Historical Fiction, Romance


Adults, Secular, Christian, Catholic

Author’s Worldview


Year Published



Early Britain, Northumberland, marriage, saints, needlework, falconry, kingship, statecraft, love, discernment, loyalty, right relationships, St. Hilda, St. Cuthbert


Reviewed by

Corinna Turner

Hilda has lived her life in the shadow of her beautiful, vivacious sister, Elswyth. Despite Elswyth’s recent kidnapping by Vikings, Hilda still cannot escape her sister’s legacy—or her destiny. For it is now Hilda, with no accolade to her name other than that of being the best needlewoman in Northumbria, who must marry the Ealdorman’s son and heir, Anfaeld. But Anfaeld’s parents will seize any excuse to set aside the advantageous match that Hilda’s mother so desperately desires. When Anfaeld’s mother explains the life of an Ealdorman’s wife—constant travel, constant social duties, no time for embroidery—Hilda makes up her mind almost on the spot to enter a convent instead. But a wise abbess insists that first, she discover why Anfaeld wants to marry her. As a web of truth and lies unravels with potentially deadly consequences, will Elswyth destroy Hilda’s happiness yet again?

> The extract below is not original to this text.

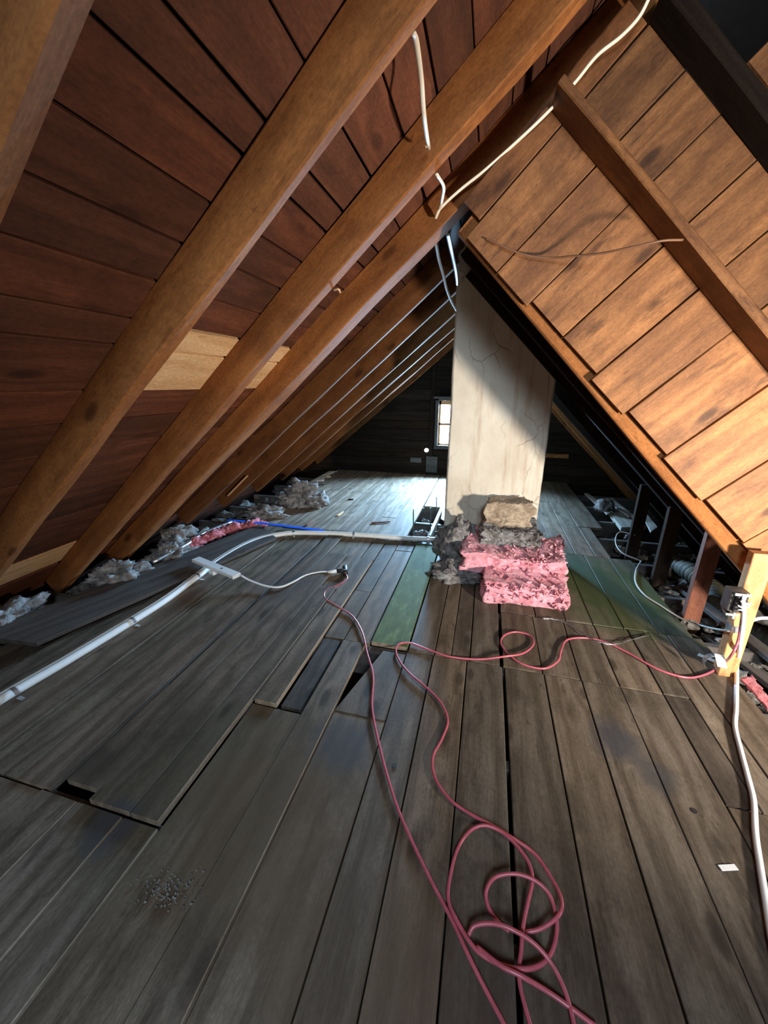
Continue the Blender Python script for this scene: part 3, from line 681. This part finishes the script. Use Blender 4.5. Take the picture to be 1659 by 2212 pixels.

Needle of Avocation is the third Cuthbert’s People book, and the strongest book of a strong series. Certainly, readers who like a little hope and happiness in their historical fiction, and who enjoy a strong character arc will relish this powerful story.

Needle of Avocation is even more character-driven than the previous two novels. Most of the drama is social and interpersonal, although the very real threat of a bloodbath of revenge hangs over the entire book. One of the chief pleasures of the book is watching a previously constrained character unfurl and bloom, and begin to become all she can be. The theme of vocation is discreet and very well-handled.

Reading this book also provides an interesting insight into aspects of Elswyth that were not apparent in the first two books. Elswyth haunts this third book too, yet by the end, Hilda has finally shaken off her sister’s shadow and become her own woman. Hilda is certainly a far from perfect character, but she is more level-headed and more inherently virtuous than Elswyth. Indeed, the difference in the ending of this book as opposed to that of the previous two (explicitly Elswyth-focused) books cannot but bring to mind reflections on the just rewards of virtue.

The novel has strong secondary characters, especially Abbess Wynflaed and King Eardwulf from book 2, as well as excellent new characters like Anfaeld and Queen Claennis. The characters are multifaceted and imperfect, but Baker makes the reader identify with, and care about them. As usual, the historicity of Baker’s worldview feels very real and compelling, with no anachronistic attitudes forced in.

This book would be suitable for all fans of serious historical fiction who are happy with a significant romantic plotline. Most secular readers with an interest in the period will have no issues with this book. Although Christianity is a significant part of the backdrop of life in the novel, it is not discussed in as much detail as in the earlier books. Both Protestant and Catholic readers are likely to find certain characters’ preoccupation with virtue and truth of particular interest. Most teens would enjoy this book as much as adults, although it is not a YA novel (not because of significant sexual content but because of the complexity and subtlety of the themes addressed).

A very satisfying and page-turning conclusion (at least for now) to an unusually strong historical series.